The required output consists solely of the lines from the one containing "What Blender Python" down to the one containing "DT = np.arange(-60.0, 420.0, 0.5)", both included, each quoted exactly.

__WORKING DATA__:
— start —

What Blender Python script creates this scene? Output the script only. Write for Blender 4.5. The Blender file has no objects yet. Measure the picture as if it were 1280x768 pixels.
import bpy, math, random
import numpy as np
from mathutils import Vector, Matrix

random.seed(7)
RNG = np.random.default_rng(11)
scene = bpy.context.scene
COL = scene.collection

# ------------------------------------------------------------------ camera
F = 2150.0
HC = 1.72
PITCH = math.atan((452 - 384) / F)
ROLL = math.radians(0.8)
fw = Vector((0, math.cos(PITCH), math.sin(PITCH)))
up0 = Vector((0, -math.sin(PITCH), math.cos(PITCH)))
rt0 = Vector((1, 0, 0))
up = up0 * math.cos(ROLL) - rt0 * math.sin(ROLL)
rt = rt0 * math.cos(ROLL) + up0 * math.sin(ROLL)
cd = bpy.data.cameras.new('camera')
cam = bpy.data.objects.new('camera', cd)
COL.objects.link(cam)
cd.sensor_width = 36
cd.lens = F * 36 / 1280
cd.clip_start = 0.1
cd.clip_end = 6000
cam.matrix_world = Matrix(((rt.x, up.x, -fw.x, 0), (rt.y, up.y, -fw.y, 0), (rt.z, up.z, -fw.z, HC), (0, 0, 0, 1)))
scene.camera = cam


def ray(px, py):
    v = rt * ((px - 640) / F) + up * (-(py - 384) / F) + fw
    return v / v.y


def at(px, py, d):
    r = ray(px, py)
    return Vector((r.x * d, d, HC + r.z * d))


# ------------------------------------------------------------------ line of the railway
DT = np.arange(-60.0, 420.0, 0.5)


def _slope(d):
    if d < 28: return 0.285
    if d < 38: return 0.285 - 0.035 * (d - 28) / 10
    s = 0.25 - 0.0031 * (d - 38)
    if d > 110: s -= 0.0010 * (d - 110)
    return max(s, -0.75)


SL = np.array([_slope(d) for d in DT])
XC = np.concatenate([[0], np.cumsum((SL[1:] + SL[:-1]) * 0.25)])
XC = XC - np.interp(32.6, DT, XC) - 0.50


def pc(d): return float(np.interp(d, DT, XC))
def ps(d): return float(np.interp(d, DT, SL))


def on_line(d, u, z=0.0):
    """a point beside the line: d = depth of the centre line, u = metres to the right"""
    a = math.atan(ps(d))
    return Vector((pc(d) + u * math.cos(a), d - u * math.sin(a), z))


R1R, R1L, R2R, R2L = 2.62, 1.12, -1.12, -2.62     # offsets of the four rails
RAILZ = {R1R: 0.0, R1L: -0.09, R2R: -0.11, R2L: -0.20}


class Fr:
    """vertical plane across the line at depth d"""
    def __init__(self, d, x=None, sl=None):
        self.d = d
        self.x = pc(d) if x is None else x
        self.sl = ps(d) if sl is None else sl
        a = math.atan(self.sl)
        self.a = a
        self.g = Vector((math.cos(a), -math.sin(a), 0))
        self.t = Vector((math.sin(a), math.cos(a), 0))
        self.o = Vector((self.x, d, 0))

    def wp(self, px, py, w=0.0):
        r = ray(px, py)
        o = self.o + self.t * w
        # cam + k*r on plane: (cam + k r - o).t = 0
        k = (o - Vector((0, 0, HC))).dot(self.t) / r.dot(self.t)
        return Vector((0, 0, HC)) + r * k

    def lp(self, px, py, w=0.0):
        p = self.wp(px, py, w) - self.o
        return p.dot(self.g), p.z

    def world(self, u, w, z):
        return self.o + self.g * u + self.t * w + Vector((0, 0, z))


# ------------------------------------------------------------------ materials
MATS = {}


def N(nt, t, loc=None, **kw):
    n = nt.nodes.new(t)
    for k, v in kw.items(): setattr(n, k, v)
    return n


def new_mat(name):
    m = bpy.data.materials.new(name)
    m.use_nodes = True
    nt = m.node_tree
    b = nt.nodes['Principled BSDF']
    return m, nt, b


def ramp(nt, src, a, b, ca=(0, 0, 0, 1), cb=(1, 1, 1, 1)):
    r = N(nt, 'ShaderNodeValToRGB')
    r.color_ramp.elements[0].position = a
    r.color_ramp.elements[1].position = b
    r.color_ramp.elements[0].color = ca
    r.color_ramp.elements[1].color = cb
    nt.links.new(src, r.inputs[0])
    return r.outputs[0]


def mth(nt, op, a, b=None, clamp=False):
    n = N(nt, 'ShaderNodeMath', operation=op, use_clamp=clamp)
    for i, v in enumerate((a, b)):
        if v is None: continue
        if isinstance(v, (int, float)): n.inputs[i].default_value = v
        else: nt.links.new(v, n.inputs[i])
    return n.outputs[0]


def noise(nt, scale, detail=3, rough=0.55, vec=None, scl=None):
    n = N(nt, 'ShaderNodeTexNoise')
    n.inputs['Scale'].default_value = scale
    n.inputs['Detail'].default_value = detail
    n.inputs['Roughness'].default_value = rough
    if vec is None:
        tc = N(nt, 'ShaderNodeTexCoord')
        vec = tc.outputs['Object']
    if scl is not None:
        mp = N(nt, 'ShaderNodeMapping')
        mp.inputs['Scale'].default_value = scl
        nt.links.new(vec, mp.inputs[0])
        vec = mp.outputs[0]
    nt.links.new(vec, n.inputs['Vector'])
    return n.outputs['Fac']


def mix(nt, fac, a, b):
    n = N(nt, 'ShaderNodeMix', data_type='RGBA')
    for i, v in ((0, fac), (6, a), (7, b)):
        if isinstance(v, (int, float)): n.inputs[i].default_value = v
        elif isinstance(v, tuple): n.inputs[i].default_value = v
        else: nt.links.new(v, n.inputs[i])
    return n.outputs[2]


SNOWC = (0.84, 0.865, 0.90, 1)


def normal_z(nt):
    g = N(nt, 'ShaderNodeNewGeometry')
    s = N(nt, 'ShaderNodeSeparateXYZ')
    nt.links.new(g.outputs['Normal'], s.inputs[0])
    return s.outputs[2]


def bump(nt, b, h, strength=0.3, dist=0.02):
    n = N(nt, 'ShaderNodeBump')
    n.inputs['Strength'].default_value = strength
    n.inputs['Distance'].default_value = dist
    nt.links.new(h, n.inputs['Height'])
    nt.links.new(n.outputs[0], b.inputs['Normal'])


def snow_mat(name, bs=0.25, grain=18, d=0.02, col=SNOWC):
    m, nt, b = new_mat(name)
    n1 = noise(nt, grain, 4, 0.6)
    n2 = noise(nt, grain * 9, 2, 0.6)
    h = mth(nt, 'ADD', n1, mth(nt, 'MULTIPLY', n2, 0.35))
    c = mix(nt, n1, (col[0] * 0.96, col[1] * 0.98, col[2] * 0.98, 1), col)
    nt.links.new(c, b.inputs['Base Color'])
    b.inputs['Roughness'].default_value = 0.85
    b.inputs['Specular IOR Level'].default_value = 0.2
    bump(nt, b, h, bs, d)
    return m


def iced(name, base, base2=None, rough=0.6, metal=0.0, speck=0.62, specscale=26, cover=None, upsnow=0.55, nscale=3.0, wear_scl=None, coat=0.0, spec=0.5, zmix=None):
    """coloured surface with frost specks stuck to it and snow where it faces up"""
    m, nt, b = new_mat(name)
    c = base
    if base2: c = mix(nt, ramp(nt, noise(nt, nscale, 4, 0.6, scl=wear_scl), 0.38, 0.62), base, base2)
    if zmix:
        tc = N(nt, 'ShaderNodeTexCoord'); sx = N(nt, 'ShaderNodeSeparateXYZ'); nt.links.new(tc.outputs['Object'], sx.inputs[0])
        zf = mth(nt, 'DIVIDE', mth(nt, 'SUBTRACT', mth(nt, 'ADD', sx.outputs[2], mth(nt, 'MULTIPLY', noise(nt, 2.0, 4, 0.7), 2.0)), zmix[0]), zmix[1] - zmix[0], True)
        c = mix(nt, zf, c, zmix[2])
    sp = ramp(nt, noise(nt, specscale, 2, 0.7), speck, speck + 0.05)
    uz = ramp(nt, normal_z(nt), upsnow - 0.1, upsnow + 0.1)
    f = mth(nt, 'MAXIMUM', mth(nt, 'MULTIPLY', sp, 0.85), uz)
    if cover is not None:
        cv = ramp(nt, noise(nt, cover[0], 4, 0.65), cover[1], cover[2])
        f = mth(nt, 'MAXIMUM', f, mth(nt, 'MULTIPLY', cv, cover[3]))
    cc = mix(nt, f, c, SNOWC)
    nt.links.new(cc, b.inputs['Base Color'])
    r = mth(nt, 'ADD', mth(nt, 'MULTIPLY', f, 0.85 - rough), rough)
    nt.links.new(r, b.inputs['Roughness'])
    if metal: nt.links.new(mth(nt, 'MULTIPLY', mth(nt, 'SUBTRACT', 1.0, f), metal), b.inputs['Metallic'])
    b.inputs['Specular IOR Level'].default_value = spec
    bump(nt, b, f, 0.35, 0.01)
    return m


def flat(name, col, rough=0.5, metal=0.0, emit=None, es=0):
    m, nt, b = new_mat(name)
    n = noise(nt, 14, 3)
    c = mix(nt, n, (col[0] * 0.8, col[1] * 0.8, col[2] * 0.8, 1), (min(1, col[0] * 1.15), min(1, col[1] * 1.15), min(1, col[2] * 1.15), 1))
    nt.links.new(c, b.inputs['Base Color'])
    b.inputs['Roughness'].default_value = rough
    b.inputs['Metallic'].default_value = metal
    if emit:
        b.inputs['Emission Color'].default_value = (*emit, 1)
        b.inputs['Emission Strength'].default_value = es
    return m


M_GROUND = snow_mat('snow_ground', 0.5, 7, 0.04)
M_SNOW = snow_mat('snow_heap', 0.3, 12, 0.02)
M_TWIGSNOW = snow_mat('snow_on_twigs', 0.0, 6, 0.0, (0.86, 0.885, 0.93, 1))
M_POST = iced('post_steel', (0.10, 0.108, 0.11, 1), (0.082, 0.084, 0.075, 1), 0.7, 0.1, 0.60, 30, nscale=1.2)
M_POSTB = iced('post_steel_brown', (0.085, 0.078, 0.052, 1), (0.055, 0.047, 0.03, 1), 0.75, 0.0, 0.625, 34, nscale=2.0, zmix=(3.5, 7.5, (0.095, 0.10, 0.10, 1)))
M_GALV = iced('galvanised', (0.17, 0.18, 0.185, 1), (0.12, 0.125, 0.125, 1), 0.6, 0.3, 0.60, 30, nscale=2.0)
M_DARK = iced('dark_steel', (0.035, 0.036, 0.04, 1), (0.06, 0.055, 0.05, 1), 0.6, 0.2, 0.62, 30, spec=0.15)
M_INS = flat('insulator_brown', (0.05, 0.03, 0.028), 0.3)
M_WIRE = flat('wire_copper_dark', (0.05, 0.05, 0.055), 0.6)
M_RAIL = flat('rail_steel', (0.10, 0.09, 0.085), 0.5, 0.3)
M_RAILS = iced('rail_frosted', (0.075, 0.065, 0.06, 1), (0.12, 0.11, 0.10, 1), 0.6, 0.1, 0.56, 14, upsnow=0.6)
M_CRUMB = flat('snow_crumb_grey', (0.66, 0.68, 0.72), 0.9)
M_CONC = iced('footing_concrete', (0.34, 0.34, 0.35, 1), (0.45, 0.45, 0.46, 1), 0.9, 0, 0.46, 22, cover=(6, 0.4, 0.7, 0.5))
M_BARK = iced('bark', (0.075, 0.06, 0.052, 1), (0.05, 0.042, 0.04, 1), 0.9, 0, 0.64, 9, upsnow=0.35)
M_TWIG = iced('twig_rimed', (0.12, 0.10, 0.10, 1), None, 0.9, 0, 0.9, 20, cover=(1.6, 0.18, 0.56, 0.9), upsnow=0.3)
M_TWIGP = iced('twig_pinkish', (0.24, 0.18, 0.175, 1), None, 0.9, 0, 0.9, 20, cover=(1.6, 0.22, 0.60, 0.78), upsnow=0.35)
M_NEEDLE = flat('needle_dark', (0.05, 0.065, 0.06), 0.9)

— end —
— start —

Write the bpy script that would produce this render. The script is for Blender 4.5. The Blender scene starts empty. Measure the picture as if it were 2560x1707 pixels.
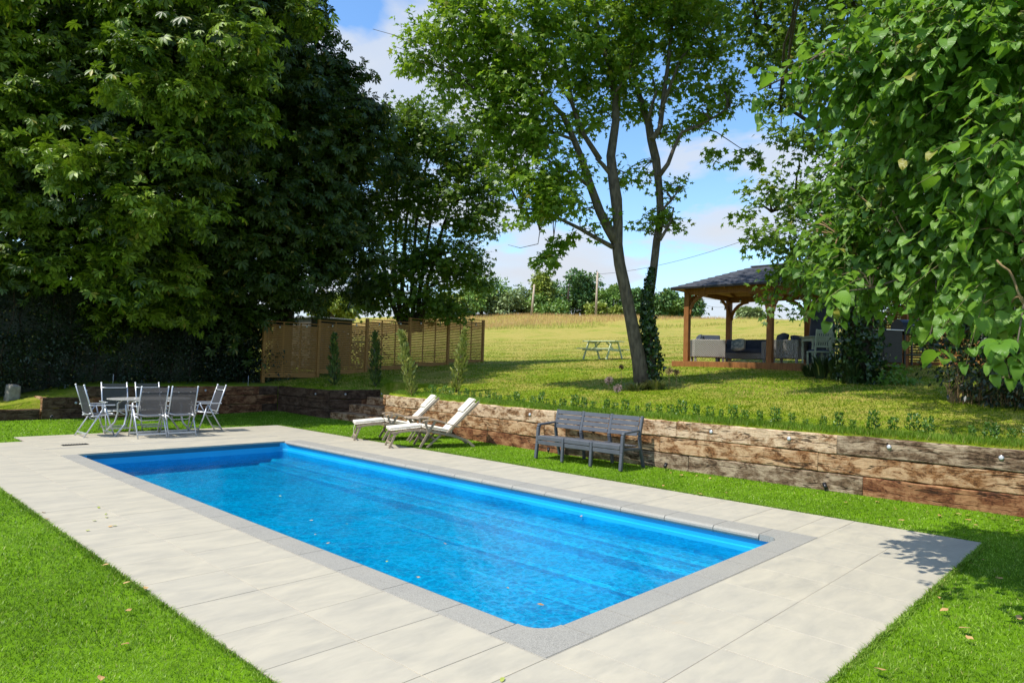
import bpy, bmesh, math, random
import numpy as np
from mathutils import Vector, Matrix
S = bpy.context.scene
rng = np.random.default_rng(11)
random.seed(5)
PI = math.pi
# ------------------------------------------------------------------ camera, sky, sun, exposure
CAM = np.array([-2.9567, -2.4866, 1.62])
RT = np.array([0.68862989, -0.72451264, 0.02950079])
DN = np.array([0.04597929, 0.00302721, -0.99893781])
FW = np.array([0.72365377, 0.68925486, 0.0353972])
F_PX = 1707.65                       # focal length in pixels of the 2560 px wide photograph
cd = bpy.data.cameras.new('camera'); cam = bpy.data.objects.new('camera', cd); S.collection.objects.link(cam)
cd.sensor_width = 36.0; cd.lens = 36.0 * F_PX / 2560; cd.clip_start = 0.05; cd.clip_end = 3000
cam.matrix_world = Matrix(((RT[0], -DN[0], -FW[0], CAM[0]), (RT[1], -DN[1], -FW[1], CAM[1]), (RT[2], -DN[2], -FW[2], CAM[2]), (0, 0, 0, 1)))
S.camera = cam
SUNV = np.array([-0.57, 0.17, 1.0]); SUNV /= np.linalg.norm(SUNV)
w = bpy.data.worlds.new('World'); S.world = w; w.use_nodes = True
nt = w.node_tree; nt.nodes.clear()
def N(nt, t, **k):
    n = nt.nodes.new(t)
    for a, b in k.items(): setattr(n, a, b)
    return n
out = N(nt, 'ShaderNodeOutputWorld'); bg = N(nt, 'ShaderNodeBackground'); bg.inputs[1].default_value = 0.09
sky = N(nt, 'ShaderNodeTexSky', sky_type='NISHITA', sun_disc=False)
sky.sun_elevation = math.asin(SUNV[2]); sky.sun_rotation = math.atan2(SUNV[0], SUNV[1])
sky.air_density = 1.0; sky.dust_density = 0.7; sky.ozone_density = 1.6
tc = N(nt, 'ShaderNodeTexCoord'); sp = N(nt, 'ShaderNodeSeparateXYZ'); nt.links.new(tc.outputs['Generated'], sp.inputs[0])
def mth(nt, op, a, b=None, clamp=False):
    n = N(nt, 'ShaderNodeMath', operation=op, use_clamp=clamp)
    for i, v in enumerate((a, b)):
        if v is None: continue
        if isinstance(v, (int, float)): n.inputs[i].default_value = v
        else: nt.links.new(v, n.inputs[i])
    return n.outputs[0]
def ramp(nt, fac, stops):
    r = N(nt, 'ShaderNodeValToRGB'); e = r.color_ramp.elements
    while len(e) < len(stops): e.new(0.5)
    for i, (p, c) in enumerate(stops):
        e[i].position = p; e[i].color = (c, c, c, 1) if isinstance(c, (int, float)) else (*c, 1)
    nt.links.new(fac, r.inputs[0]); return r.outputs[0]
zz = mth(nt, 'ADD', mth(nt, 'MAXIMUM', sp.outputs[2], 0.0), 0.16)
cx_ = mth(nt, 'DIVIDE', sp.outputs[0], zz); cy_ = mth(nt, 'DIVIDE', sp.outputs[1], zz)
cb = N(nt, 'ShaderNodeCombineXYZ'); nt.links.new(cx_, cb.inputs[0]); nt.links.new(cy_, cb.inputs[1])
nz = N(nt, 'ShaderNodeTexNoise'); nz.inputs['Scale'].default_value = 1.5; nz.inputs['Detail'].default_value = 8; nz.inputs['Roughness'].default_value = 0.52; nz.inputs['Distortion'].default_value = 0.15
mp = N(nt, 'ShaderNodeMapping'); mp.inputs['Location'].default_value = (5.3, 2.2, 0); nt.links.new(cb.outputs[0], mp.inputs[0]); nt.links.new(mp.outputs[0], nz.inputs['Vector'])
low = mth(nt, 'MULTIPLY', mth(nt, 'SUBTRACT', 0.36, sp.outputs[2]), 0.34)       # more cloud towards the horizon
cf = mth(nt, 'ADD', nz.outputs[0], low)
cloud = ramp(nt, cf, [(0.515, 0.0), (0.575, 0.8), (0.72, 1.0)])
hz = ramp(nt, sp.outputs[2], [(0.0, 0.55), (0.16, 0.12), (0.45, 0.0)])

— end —
— start —

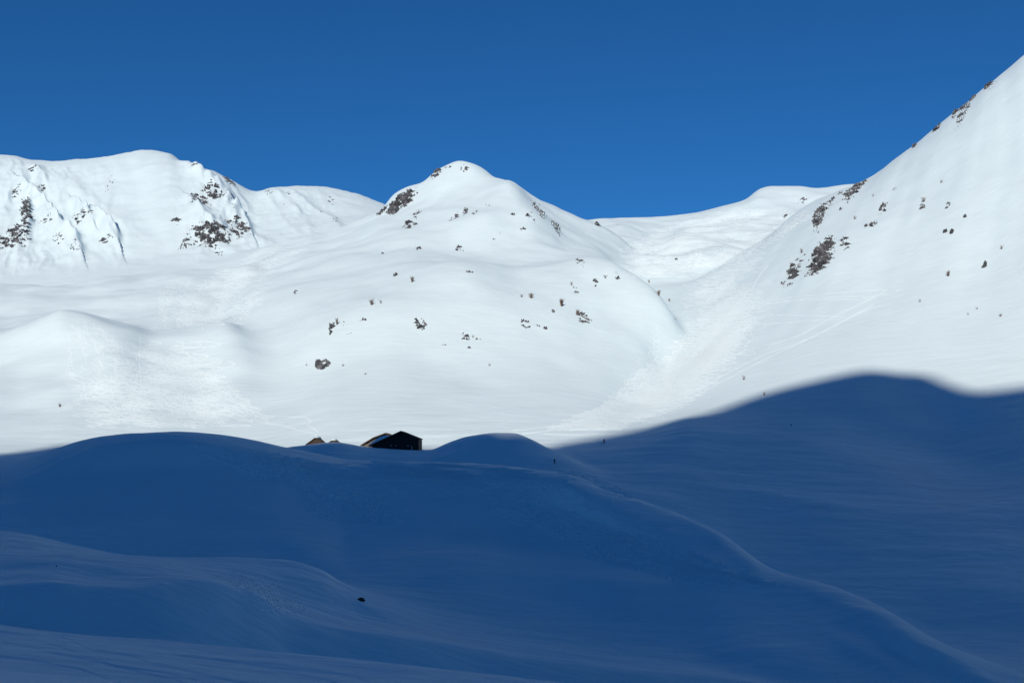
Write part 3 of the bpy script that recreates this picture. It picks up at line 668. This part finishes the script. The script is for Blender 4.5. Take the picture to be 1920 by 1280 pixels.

— end —

__WORKED SOLUTION__:
What Blender Python script creates this scene? Output the script only. Write for Blender 4.5. The Blender file has no objects yet. Measure the picture as if it were 1280x768 pixels.
import bpy, math, random
import numpy as np
from mathutils import Vector, Matrix

random.seed(7)
RNG = np.random.default_rng(11)
scene = bpy.context.scene
COL = scene.collection

# ------------------------------------------------------------------ camera
F = 2150.0
HC = 1.72
PITCH = math.atan((452 - 384) / F)
ROLL = math.radians(0.8)
fw = Vector((0, math.cos(PITCH), math.sin(PITCH)))
up0 = Vector((0, -math.sin(PITCH), math.cos(PITCH)))
rt0 = Vector((1, 0, 0))
up = up0 * math.cos(ROLL) - rt0 * math.sin(ROLL)
rt = rt0 * math.cos(ROLL) + up0 * math.sin(ROLL)
cd = bpy.data.cameras.new('camera')
cam = bpy.data.objects.new('camera', cd)
COL.objects.link(cam)
cd.sensor_width = 36
cd.lens = F * 36 / 1280
cd.clip_start = 0.1
cd.clip_end = 6000
cam.matrix_world = Matrix(((rt.x, up.x, -fw.x, 0), (rt.y, up.y, -fw.y, 0), (rt.z, up.z, -fw.z, HC), (0, 0, 0, 1)))
scene.camera = cam


def ray(px, py):
    v = rt * ((px - 640) / F) + up * (-(py - 384) / F) + fw
    return v / v.y


def at(px, py, d):
    r = ray(px, py)
    return Vector((r.x * d, d, HC + r.z * d))


# ------------------------------------------------------------------ line of the railway
DT = np.arange(-60.0, 420.0, 0.5)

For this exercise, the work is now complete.